На мой взгляд, самое верное желание (если уж чего-то желать) — это быть самим собой и не иметь больше выбора, потому как истинный выбор — это не выбор между двумя зубными пастами, двумя женщинами или двумя машинами. Истинный выбор — это выбор быть самим собой. Если ты возьмешь себе за правило упражняться, думать — думать! — то ты поймешь, что наши желания — своеобразная форма рабства. Чем больше ты желаешь, тем больше ограничений ты сам себе создаешь. Если ты желаешь чего-то очень сильно, то ты не можешь думать о чем-то другом, делать что-то другое, ты становишься рабом этого желания. С возрастом начинаешь замечать все это…

Смеется…

и смеяться над теми желаниями, которые у тебя есть сейчас или были в прошлом. Смеяться, понимая, что эти желания бесполезны и эфемерны, как и все остальное в жизни. Осознав это, ты начинаешь учиться избавляться от них, рубить их на корню, в том числе самое последнее желание, которое есть у всех, — долго жить. Кто-то скажет: «Хорошо, не надо больше денег, славы, покупать больше не хочу, но пусть изобретут пилюлю, которая даст мне прожить еще десять лет!» Даже этого желания у меня больше нет. Правда, нет.
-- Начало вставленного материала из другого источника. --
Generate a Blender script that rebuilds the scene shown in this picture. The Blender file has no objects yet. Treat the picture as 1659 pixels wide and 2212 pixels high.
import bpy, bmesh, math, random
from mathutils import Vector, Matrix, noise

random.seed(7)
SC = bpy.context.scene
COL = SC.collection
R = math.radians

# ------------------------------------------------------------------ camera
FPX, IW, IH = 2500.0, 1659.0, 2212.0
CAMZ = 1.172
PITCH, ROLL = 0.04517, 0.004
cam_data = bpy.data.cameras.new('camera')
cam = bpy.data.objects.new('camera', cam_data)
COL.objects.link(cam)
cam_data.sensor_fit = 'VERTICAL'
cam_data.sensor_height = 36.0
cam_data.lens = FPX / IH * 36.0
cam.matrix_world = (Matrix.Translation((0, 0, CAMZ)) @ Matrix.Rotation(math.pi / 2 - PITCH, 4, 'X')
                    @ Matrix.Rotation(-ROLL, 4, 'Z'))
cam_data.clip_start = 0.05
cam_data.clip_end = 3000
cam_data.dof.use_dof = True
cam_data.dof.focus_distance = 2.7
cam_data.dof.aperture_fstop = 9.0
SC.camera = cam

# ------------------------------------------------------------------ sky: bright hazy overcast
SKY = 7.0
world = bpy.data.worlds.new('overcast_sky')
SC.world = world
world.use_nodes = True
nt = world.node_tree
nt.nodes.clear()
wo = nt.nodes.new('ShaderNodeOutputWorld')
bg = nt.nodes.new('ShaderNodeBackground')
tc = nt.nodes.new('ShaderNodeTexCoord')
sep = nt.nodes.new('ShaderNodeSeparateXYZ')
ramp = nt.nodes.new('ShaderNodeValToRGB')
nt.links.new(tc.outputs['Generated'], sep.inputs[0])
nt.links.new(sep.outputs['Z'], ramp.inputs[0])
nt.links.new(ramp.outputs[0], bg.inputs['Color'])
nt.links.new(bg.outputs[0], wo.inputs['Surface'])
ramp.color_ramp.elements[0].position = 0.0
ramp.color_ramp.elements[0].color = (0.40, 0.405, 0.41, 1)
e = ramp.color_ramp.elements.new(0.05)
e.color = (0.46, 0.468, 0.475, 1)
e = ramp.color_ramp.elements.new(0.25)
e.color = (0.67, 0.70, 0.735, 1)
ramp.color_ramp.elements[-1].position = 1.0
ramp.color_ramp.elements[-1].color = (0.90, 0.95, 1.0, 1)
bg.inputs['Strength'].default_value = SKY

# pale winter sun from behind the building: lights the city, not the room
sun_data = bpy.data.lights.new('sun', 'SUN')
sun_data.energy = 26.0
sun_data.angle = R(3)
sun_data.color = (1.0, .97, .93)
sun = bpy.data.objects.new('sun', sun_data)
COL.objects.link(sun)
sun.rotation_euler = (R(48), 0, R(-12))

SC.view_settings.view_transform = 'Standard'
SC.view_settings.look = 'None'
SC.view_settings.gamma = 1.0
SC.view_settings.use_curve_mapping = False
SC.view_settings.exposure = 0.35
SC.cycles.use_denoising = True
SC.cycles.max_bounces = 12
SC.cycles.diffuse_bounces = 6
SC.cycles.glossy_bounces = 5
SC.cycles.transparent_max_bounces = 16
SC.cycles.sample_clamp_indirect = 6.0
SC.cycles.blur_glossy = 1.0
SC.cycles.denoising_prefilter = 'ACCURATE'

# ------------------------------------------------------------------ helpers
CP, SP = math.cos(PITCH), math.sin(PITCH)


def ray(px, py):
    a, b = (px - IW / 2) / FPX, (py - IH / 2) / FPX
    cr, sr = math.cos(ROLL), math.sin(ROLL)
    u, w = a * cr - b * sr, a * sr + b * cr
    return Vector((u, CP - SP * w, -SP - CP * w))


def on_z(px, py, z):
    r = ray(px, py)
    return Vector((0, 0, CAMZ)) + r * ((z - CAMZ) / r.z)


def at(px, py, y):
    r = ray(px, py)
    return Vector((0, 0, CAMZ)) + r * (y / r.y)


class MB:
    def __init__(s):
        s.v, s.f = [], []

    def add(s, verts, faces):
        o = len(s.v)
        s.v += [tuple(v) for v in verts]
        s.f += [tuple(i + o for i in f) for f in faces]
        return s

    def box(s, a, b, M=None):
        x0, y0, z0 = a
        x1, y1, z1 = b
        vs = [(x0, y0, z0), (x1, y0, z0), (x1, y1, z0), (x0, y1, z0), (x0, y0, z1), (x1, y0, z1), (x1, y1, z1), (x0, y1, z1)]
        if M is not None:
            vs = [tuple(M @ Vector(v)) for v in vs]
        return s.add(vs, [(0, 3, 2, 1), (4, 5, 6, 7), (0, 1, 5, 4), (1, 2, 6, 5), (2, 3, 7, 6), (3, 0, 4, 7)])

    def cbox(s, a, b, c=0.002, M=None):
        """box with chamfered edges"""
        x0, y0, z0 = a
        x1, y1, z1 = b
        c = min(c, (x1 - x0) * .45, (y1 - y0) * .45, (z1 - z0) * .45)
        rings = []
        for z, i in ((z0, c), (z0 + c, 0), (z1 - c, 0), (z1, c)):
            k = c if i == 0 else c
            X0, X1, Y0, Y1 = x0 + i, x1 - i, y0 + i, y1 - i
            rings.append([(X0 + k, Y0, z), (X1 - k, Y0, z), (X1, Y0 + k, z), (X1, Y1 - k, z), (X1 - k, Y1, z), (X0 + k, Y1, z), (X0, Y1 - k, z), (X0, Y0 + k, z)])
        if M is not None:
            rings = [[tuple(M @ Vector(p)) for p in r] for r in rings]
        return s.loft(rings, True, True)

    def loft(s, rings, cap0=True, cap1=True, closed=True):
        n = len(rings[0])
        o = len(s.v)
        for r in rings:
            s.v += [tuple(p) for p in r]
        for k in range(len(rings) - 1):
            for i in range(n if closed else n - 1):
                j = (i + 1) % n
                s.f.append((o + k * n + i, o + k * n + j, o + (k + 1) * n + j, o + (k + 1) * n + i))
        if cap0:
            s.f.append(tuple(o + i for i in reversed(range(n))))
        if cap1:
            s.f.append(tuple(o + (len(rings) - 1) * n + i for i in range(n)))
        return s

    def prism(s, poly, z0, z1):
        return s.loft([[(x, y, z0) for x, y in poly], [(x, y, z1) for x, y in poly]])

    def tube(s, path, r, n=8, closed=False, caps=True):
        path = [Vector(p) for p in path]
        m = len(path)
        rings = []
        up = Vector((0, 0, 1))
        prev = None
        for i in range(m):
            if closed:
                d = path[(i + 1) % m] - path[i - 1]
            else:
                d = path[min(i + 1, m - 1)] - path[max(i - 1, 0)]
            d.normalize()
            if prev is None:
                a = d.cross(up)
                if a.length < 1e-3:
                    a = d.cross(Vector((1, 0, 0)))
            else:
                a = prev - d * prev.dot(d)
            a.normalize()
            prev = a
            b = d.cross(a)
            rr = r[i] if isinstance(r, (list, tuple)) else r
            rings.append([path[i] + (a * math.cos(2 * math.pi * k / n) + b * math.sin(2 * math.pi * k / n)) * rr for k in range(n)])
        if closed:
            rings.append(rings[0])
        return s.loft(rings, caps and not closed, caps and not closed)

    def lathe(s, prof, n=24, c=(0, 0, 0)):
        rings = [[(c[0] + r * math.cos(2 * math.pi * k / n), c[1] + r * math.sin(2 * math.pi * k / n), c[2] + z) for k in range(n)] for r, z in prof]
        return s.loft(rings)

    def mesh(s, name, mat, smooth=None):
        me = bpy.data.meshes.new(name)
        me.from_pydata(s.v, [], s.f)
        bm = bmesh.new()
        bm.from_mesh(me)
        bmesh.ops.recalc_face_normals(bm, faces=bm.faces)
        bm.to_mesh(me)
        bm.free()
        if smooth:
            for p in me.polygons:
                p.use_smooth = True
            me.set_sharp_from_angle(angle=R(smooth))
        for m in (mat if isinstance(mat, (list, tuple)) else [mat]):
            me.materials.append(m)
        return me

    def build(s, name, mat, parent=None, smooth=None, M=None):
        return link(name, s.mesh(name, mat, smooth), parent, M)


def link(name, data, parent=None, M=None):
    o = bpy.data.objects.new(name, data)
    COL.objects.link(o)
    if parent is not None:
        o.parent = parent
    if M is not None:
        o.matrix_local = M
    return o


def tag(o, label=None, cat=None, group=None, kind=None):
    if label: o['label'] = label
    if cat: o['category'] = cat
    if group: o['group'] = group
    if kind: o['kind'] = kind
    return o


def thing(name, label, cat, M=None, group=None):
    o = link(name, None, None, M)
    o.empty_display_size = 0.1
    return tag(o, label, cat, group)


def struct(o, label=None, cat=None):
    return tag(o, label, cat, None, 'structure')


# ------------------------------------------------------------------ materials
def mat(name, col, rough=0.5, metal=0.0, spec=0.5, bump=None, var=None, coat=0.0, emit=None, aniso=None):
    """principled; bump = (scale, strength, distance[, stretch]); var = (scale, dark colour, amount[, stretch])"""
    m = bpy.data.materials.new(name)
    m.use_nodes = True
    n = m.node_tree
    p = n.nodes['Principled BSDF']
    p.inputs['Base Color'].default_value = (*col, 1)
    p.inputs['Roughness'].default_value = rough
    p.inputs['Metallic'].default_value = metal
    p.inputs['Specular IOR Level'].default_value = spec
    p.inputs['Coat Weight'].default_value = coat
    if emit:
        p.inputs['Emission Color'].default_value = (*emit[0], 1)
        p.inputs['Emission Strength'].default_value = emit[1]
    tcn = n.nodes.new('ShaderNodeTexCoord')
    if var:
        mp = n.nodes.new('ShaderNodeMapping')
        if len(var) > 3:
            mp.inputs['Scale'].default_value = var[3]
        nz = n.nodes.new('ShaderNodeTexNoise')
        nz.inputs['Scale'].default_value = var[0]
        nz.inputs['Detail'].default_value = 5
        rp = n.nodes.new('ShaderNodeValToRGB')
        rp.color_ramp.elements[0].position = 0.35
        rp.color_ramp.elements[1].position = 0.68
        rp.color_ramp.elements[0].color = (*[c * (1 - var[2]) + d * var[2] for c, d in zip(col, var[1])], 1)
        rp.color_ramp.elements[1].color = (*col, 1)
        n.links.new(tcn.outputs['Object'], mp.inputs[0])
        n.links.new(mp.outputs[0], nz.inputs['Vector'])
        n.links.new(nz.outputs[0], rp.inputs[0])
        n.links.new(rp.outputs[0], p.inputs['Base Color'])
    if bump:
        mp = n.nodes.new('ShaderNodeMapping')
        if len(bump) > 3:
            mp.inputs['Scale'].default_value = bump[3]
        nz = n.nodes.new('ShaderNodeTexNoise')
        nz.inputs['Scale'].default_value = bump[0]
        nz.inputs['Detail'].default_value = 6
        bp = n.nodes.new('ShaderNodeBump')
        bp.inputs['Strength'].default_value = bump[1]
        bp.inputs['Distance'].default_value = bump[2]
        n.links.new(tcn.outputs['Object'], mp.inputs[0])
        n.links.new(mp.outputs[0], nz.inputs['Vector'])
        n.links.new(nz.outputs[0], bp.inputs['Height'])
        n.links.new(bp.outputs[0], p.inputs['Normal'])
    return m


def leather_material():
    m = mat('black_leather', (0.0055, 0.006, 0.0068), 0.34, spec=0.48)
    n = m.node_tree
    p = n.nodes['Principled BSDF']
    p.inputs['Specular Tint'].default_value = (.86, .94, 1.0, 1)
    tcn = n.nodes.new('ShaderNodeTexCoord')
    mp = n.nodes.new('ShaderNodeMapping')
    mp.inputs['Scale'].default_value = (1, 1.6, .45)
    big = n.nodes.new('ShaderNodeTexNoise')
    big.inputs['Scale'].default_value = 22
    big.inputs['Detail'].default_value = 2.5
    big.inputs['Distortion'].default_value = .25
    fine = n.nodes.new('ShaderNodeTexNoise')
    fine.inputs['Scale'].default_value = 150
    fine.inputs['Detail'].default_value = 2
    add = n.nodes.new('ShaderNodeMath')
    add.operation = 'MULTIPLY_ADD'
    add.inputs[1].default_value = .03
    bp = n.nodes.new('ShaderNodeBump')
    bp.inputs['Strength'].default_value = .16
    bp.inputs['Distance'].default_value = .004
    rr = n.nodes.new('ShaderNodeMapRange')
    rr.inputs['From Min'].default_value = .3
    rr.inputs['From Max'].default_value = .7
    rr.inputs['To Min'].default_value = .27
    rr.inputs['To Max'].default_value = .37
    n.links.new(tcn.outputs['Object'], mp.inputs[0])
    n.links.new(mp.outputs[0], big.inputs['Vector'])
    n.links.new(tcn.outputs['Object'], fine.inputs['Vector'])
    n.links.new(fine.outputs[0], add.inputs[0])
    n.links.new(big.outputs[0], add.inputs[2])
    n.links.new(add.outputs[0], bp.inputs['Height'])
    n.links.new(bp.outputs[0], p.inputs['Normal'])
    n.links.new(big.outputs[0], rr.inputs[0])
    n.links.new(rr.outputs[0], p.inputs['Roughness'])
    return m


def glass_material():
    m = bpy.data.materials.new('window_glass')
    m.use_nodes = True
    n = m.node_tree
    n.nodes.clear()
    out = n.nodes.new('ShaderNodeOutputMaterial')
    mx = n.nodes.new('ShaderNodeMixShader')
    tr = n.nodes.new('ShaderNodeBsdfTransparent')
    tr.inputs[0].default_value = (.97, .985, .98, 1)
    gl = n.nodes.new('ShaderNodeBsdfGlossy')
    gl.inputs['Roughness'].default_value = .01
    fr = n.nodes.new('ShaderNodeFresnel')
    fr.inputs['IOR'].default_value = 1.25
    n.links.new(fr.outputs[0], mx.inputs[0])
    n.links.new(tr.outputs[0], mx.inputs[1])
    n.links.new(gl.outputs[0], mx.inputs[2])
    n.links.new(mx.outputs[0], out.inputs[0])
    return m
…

Я счастливый человек: за годы одиночества в той самой хижине в Гималаях я понял, что мне нечего желать. Воду я брал из ручья, из которого пила и местная живность. Ел рис и овощи, приготовленные на огне. Что еще мне было желать? Пойти в кино и посмотреть новый фильм? Что мне с него? Что бы он изменил в моей жизни? Совершенно ничего. Мне кажется, что то, что мне предстоит сейчас, — самое странное и любопытное из того, что со мной происходило в жизни.

Поэтому я и говорю, что больше не хочу оставаться в этой жизни. Эта жизнь не возбуждает во мне больше любопытства. Я видел ее снаружи и изнутри, видел ее со всех сторон. Любые желания, которые могли бы возникнуть, не интересуют меня больше. И поэтому смерть становится…

Смеется…

единственно новым, что могло бы со мной произойти. До этого я видел ее только со стороны, но сам-то я ее не чувствовал, не переживал ее.

Возможно, в ней нет ничего особенного. Может быть, это то же самое, что заснуть вечером: по сути, мы умираем каждый раз засыпая. Ведь сознание бодрствующего человека — а именно оно заставляет нас идентифицировать себя с нашим телом, именем, а также желать, звонить или отправляться на званый ужин — в тот момент, когда мы засыпаем — фьють! — улетучивается. И только во сне оно некоторым образом присутствует, потому что спящий видит сны.

Но кто тот, что видит сны? Кто этот молчаливый наблюдатель твоего сна?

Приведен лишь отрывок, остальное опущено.